Assuming that more future blocks are refer to A as a predecessor, A will be part of the longest chain, while B is referred to as an
orphan block. I was trying to figure out how often such a scenario takes place.
I found this graph on blockchain.com:
https://www.blockchain.com/charts/n-orphaned-blocks (select
All Time and
Raw Values)
It's a stale block. They are not orphaned blocks as the preceding block is known. Stale blocks are often referred to as orphan blocks but that'll be the wrong term to use.
Can someone verify the correctness of this chart?
You can't. Stale blocks are often poorly propagated as nodes do not propagate competing blocks at the same height once they have seen either of them. To answer your question; it's not accurate, BitMex just recorded a stale block yesterday and it isn't reflected on the chart.
If it is correct, why do such micro forks only occur between 2014-2018?
I thought such a scenario would happen way more often.. Why not?
The spike that you see in 2015 is mainly due to the SPV mining fiasco that happened around that time, where an invalid block was mined and miners continued to build on that chain due to the fact that they didn't validate the block before mining on it and thus accounting for that spike in stale blocks. The reason why the stale blocks happens much less often, but still happens occasionally is due to the implementation of compact block[1] which relays the blocks way faster than before and it was introduced a Core version in late 2016, IIRC[2]. If the mining pools are well connected to each other, as they should, they could avoid mining on the wrong chain and losing their block rewards. Selfish mining could contribute to stale blocks but I'm not sure if that has happened yet.
I'm operating a full node.
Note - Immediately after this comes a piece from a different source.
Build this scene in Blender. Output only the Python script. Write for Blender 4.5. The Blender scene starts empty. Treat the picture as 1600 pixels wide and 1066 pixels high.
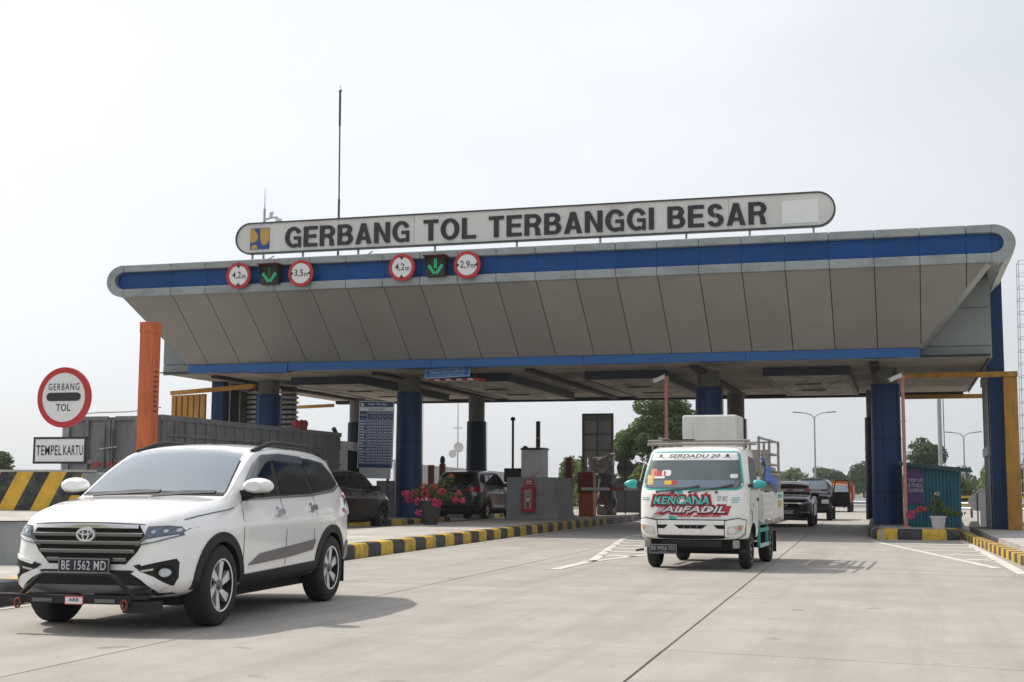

Can I verify the numer of orphan blocks by myself? (Are they stored by my node)?
You have to be running a node for the entire duration to record down any stale blocks that has been relayed to you. You'll find it hard to record the accurate number of stales without quite a few nodes and/or a well connected node. You can probably run quite a few nodes and just issue getchaintip to each of them from a central server and note any discrepancy between the responses. That's probably how forkmonitor.info is doing it as well, but at a more refined level probably.